Blinkenlight front panels for everybody!

Connecting a real Blinkenlight front panel to SimH is extremely cool, but has one drawback: Only the panel-owning guy (that's me!) has the full fun, all others have to watch some videos.

So the second-cool thing would be a realistic software simulation of a given Blinkenlight panel, which can be distributed to everyone.

blinkenbone real-pdp11-40,panelsim-1

Above you can see the simulated panel running on a PC monitor, below there is the real PDP-11/40 panel.

Download from and run a complete SimH & panelsim distribution

For all supported vintage computers, I packed together SimH, disk images with operating systems, PDF docs, the Java panel and startup scripts into one runnable "distribution".

A distribution is just a big .zip or .tgz with a startup script. Download from GitHub.

The is one distribution for every platform, one distribution contains all simulated machines.

Docs for every machine and hints how to have to fun are given here.

Installation: How to run under Windows (Win32):

  1. You should be logged in with Administrator rights
  2. Download the archive file "panelsim_win32.zip" from GitHub.
  3. Unzip in a directory of your choice.
  4. Execute one of the start-up scripts: "pdp1140.bat", "pdp8i.bat" and so on. SimH and panelsim are started in parallel and communicate.
  5. If starting the first time, the Windows Firewall will panic and asks you to allow the network communication between client and server. It will ask for three (3) programs.
  6. Enjoy!

This should work from Windows XP to Windows 10.

Installation: How to run under Ubuntu 14 32/64bit

The distributions for desktop Linux were developed under Ubuntu, but the stuff should run on other Linuxes too. Starting from Ubunntu 13, the  x64 releases do not run 32 bit software by default anymore. So i had to add a distribution for Ubunto-x86 too.

  1. SimH is compiled with network support. So make sure you installed "libpcap" before installation, as described in the SimH compilation readme.
  2. Download one of the archive files "panelsim_ubuntu-x*.tgz"
  3. Unzip in a directory of your choice.
  4. Use this command: "tar -xvf panelsim_ubuntu.tgz -z "
  5. Execute the "start.sh" script: "sudo start.sh"
  6. Enjoy!

This does not seem to work with all Linux distributions: I was unhappy with an older Suse 10.

Installation: Running on Raspberry Pi Raspbian

There is also a distribution for the RaspberryPi under Raspbian. The RPi2 is almost powerful enough to update even big Java panels as fast as required. You can use a HDMI monitor or plug-on one of those "touch screen" displays.

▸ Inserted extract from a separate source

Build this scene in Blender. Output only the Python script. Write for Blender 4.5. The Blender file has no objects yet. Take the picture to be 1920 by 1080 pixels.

Isntallation is the same as for desktop Ubuntu, but there are some specials:

  • Don't use a slow low-price SDcard, choose at least "Class 10".
  • Startup time for the Java panel can be very long (> 10 seconds on RPi 2). This may time out the "ping" period in the startup scripts, just increase the limit.
  • The version of Raspbian seems critical: on V 3.18, I found it necessary to restart the "rpcbind" with option -i:
    ps -e |grep rpcbind
    sudo kill ....
    rpcbind -i
  • On v4.1 this is not necessary, and the Java seems to run much faster.

 

The Java PANELSIM program

Some facts:

  • The panel simulation program is written in Java, so it can run on any platform. This is important, since "Panelsim" should be able to follow SimH where ever it runs.
  • In the architecture overview, you see that the BeagleBone, which controls the real panel, acts as "Blinkenlight API server". The software simulation implements the same interface, so for Blinkenlight API clients like SimH there's no difference whether they control a real or a simulated panel.
  • You operate a switch by clicking onto it. On the PDP-11/40 LOAD ADRS, EXAM, DEP, START and CONT are "momentary action switches", they are only active as long you press the mouse button. All other switches are bi-stable.
  • All the lights and switches are individual photos of a real panel. so there's a big repository of images needed.
  • Image are provided in several fixed sizes, suitable to standard monitor resolutions: 800, 100, 1200, ...
  • A "selftest" button performs a lamp test ... and tests also all the switches ...
  • The "actvity" LED goes ON, if a client (SimH) is accessing the panelsim for switch reading or LED setting.
  • The display is updated only 20 times a second. So there's no much CPU power needed, even a 8 years old 1.4 GHz Notebook is sufficient. SimH itself is eating much more CPU cycles.